Я все повторяю эти слова, и мне кажется, что майор вложил в них смысл, которого я не понимаю: а если фашистам удастся оставить нас без воды и без пищи? Ведь тогда — гибель без боя…
Ночь тоже, как и земля, наша защитница. Ночью мы едим. Ночью привозят воду. Ночью собираем на «нейтралке» снаряды, патроны, оружие, ремонтируем окопы. Ночью рубим ветки кустарника для маскировки. Ночью же я отправляю раненых.
— Эх, подлиннее бы ночки! — мечтает Костя Сыроваткин. — Чтобы и поспать на часок побольше.
— Тебе — надо! Ты, братец, что-то топкий стал в талии, — посмеивается Ванюшка Петляков, а сам, положив голову на плащ-палатку, тут же засыпает. Я тоже устраиваюсь в углу окопа.
Желание спать сильнее, чем голод и жажда. Если хоть на мгновение расслабиться, сон сразу одолеет, свалит с ног. И пусть идут танки, пикируют самолеты, бьют орудия. Пусть! А что дальше? Смерть во сне?.. Нет, так нельзя. Надо держаться!
Сквозь подступающую дрему слышу разговор бойцов: пленные офицеры показали, что только с 20 мая по 22 июня немцы трижды укомплектовывали войска, противостоящие нам.
— Ха, а мы перед ними одни и те же самые, люби меня, Дуся! С самого октября сорок первого! — Это голос старшины Редькина. — Только тогда, в декабре, мы и получили подкрепление. Батальон морячков. Помните? Шел снег, а братва…
Больше никаких слов. Сон подхватывает меня и бережно, легко несет в свои желанные покои.
Просыпаюсь оттого, что кто-то роется в санитарной сумке, лежащей у меня на коленях.
— Бинтик надо. Ванюшке ногу царапнуло, — шепотом сообщает старшина Редькин.
— Где? Он же только что был здесь! Лег спать…
— Легко, не волнуйся, — успокаивает меня старшина. — Он, понимаешь, взбаламутился вдруг: а не забыли ли супу горячего отнести пулеметчикам? Нет, говорю, не забыли! Не поверил. Айда в дот к Петру Сизенькому — проверять. А фрицы в это время мину шлепнули…
Бегу за старшиной по траншее, а он все говорит свистящим шепотом:
— Эх, жизнь наша… севастопольская!.. Вот бы дожить… до победы… да рассказать… как все тут у нас… было. Не поверят! Не поверят, люби меня, Дуся!.. Что мы так вот… Это же сверх всякого… Правда?
— Правда, — шепотом подтверждаю я.
На востоке светлеет, розовато окрашивается полоска неба. Светает. Наступает утро нашего последнего боя.
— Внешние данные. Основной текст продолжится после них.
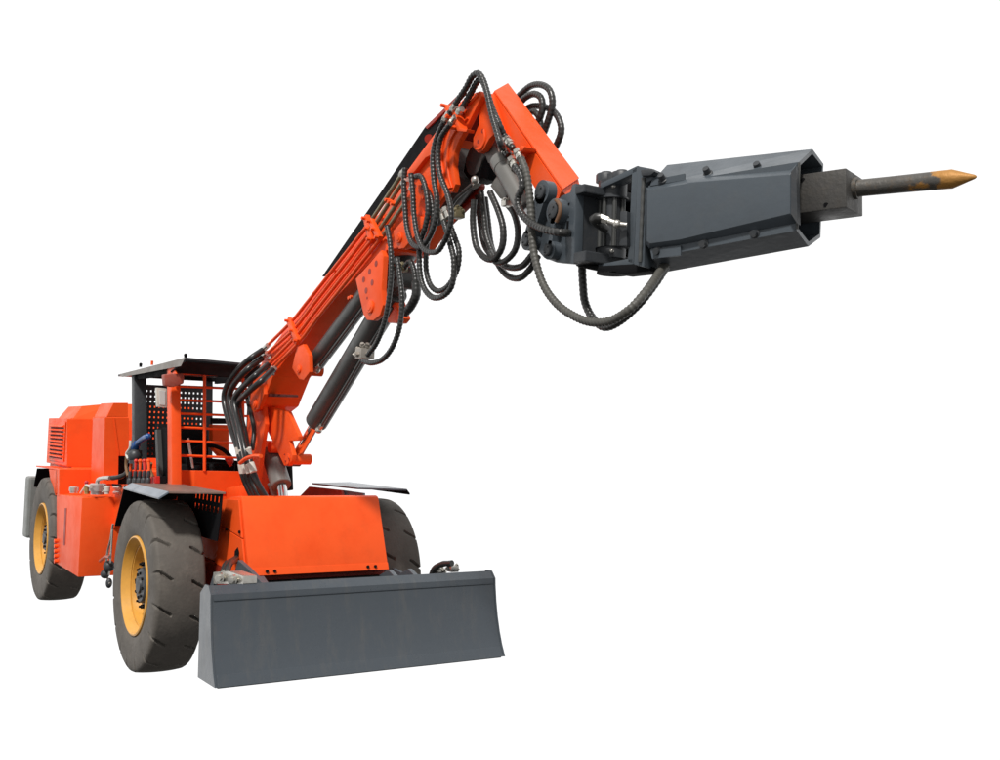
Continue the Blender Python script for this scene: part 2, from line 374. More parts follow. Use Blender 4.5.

Горькие и гордые севастопольские воспоминания. Гордые — потому, что мы держались до самой крайней возможности и отступили с Мекензиевых гор, когда уже ни справа, ни слева не оставалось никаких флангов. Мы отступили, зная, что исполнили свой солдатский долг до конца. Однако совесть все равно терзала нас: враг занимал Севастополь. Гитлеровцы шли колоннами — колонна за колонной.
На камнях Сапун-горы, где ни закопаться, ни укрыться, терял полк последних бойцов. Но живые оставались живыми и называли счастливчиками тех, кто имел гранату, и завидовали им.
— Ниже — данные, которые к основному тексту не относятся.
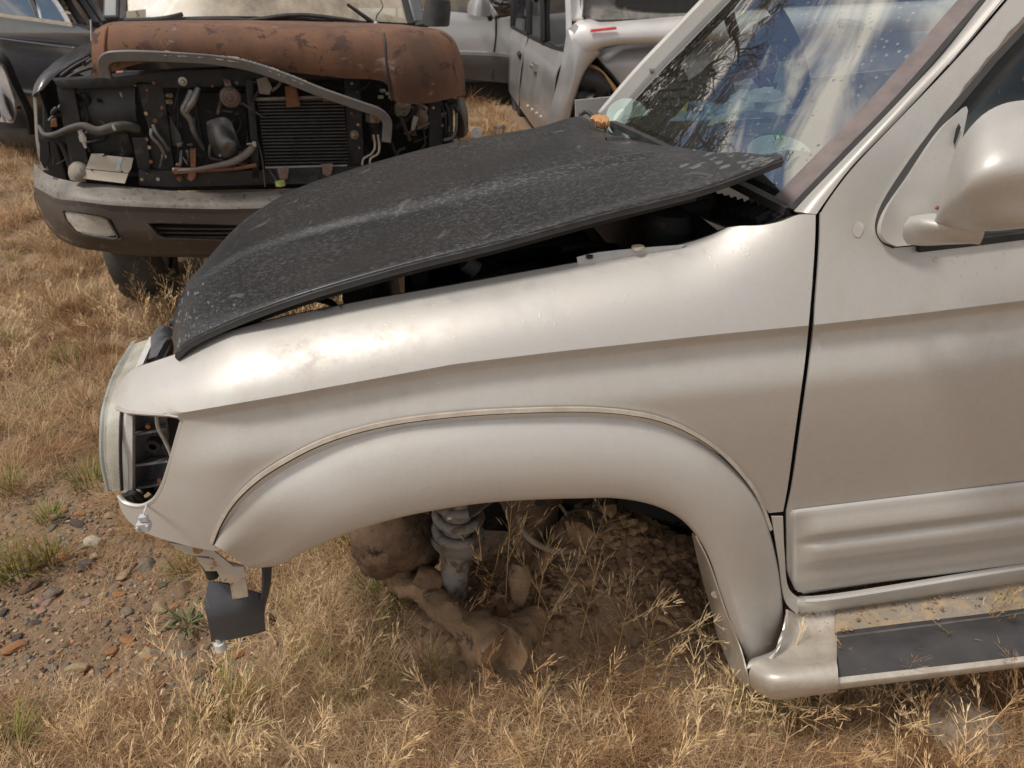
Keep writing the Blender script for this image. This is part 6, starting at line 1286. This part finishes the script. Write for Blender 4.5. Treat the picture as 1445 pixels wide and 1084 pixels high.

Командир полка — в новом кителе с двумя сияющими на солнце орденами Красного Знамени и медалью «XX лет РККА» — собрал всех на командном пункте. «Зачем это?» — недоумевала я, с тревогой поглядывая на строй приближавшихся немецких рот.
Только сейчас, когда мы собрались вместе, в тесном кругу, лицом к лицу, я вдруг заметила, что бойцы — почти все молодые ребята, мои ровесники — выглядели стариками: заросшие, коричневые от солнца лица измождены. Глубокие запыленные морщины прорезают лоб. Густая сетка морщин помельче лежит у запавших воспаленных глаз. Кровят и едва разжимаются черные потрескавшиеся губы… Трогаю рукой свое лицо и понимаю, что я выгляжу, конечно, так же: такие же морщины на лбу, такие же запавшие щеки, так же запеклись губы и слезятся глаза, — наверное, такие же красные.